### Request
Everything in the listing except the pictures should be written out exactly.

### Dataset section

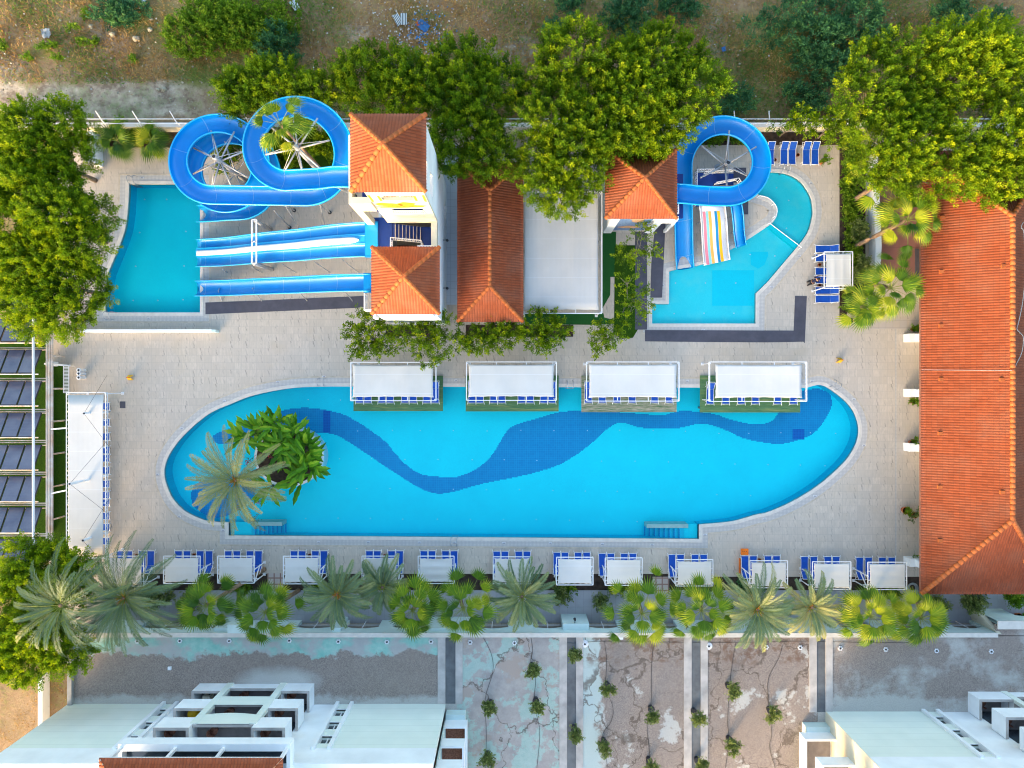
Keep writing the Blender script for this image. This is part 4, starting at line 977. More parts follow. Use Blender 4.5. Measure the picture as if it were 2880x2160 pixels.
# striped children slide, small blue slide and their platform
kp = thing('slide_platform', 'low blue children slide platform with white slatted railings under the loop', 'platform', (17.3, 16.5, 0))
z = 1.9; pa = PL([(1954,486),(2003,485),(2006,528),(2075,524),(2082,580),(1958,580)], z)
MB().prism(pa, z-.15, z).build('deck', M['blue_floor'], kp)
st = MB()
for k in range(5): a = W(2003+k*12, 520, z-.35*k-.3); b = W(2015+k*12, 488, z-.35*k-.3); st.box(a[0], a[1], a[2]-.1, b[0], b[1], a[2])
st.build('steps', M['blue_floor'], kp)
rl = MB()
for pts in ([(1954,580),(1954,484),(2003,483)],[(1978,490),(2060,484)],[(2008,520),(2070,508),(2082,528)]): railing(rl, [W(a, b, z) for a, b in pts], .8, .14, .04)
rl.build('railing', M['white_metal'], kp)
for (px, py) in ((1958,490),(1958,575),(2078,575),(2070,528),(2003,490)): x, y, _ = W(px, py, z); MB().tube([(x,y,0),(x,y,z-.1)], .06, 8).build('leg', M['white_metal'], kp)
def ramp(name, label, top, bot, zt, zb, stripes, base, n=16, rimh=.12):
    o = thing(name, label, 'water slide', (*W2(*bot[0], zb), 0))
    A0, A1 = Vector(W(*top[0], zt)), Vector(W(*top[1], zt)); B0, B1 = Vector(W(*bot[0], zb)), Vector(W(*bot[1], zb))
    def q(u, v, dz=0):
        p = A0.lerp(A1, v).lerp(B0.lerp(B1, v), u); h = (1-u)**1.0*(zt-zb)+.12*math.sin(u*math.pi*2)
        return (p.x, p.y, zb+max(h, 0)*1.0+dz)
    mb = MB(); mb.strip([q(i/n, 0) for i in range(n+1)], [q(i/n, 1) for i in range(n+1)]); s = mb.build('chute', M[base], o, True)
    sm_ = s.modifiers.new('thick', 'SOLIDIFY'); sm_.thickness = .08
    for (v0, v1, mt_) in stripes: MB().strip([q(.12+.88*i/n, v0, .012) for i in range(n+1)], [q(.12+.88*i/n, v1, .012) for i in range(n+1)]).build('stripe', mt_, o, True)
    rm = MB()
    for v in (0, 1):
        for v2 in (v, v+.04*(1 if v == 0 else -1)): pass
        rm.tube([q(i/n, v, rimh) for i in range(n+1)], .05, 7); rm.strip([q(i/n, v, 0) for i in range(n+1)], [q(i/n, v, rimh) for i in range(n+1)])
    rm.build('side_wall', M[base if base != 'slide' else 'slide_rim'], o, True)
    for u in (.25, .6):
        for v in (.05, .95): p = q(u, v); MB().tube([(p[0],p[1],0), p], .04, 6).build('leg', M['steel'], o)
    return o
SC = [plain('pink_paint', (.68,.22,.3), .35, .05), plain('aqua_paint', (.22,.6,.66), .35, .05), plain('amber_paint', (.85,.42,.09), .35, .05), plain('blue_paint', (.0,.22,.52), .35, .05), plain('gold_paint', (.85,.45,.0), .35, .05)]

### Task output
Keep writing the Blender script for this image. This is part 4, starting at line 977. More parts follow. Use Blender 4.5. Measure the picture as if it were 2880x2160 pixels.
# striped children slide, small blue slide and their platform
kp = thing('slide_platform', 'low blue children slide platform with white slatted railings under the loop', 'platform', (17.3, 16.5, 0))
z = 1.9; pa = PL([(1954,486),(2003,485),(2006,528),(2075,524),(2082,580),(1958,580)], z)
MB().prism(pa, z-.15, z).build('deck', M['blue_floor'], kp)
st = MB()
for k in range(5): a = W(2003+k*12, 520, z-.35*k-.3); b = W(2015+k*12, 488, z-.35*k-.3); st.box(a[0], a[1], a[2]-.1, b[0], b[1], a[2])
st.build('steps', M['blue_floor'], kp)
rl = MB()
for pts in ([(1954,580),(1954,484),(2003,483)],[(1978,490),(2060,484)],[(2008,520),(2070,508),(2082,528)]): railing(rl, [W(a, b, z) for a, b in pts], .8, .14, .04)
rl.build('railing', M['white_metal'], kp)
for (px, py) in ((1958,490),(1958,575),(2078,575),(2070,528),(2003,490)): x, y, _ = W(px, py, z); MB().tube([(x,y,0),(x,y,z-.1)], .06, 8).build('leg', M['white_metal'], kp)
def ramp(name, label, top, bot, zt, zb, stripes, base, n=16, rimh=.12):
    o = thing(name, label, 'water slide', (*W2(*bot[0], zb), 0))
    A0, A1 = Vector(W(*top[0], zt)), Vector(W(*top[1], zt)); B0, B1 = Vector(W(*bot[0], zb)), Vector(W(*bot[1], zb))
    def q(u, v, dz=0):
        p = A0.lerp(A1, v).lerp(B0.lerp(B1, v), u); h = (1-u)**1.0*(zt-zb)+.12*math.sin(u*math.pi*2)
        return (p.x, p.y, zb+max(h, 0)*1.0+dz)
    mb = MB(); mb.strip([q(i/n, 0) for i in range(n+1)], [q(i/n, 1) for i in range(n+1)]); s = mb.build('chute', M[base], o, True)
    sm_ = s.modifiers.new('thick', 'SOLIDIFY'); sm_.thickness = .08
    for (v0, v1, mt_) in stripes: MB().strip([q(.12+.88*i/n, v0, .012) for i in range(n+1)], [q(.12+.88*i/n, v1, .012) for i in range(n+1)]).build('stripe', mt_, o, True)
    rm = MB()
    for v in (0, 1):
        for v2 in (v, v+.04*(1 if v == 0 else -1)): pass
        rm.tube([q(i/n, v, rimh) for i in range(n+1)], .05, 7); rm.strip([q(i/n, v, 0) for i in range(n+1)], [q(i/n, v, rimh) for i in range(n+1)])
    rm.build('side_wall', M[base if base != 'slide' else 'slide_rim'], o, True)
    for u in (.25, .6):
        for v in (.05, .95): p = q(u, v); MB().tube([(p[0],p[1],0), p], .04, 6).build('leg', M['steel'], o)
    return o
SC = [plain('pink_paint', (.68,.22,.3), .35, .05), plain('aqua_paint', (.22,.6,.66), .35, .05), plain('amber_paint', (.85,.42,.09), .35, .05), plain('blue_paint', (.0,.22,.52), .35, .05), plain('gold_paint', (.85,.45,.0), .35, .05)]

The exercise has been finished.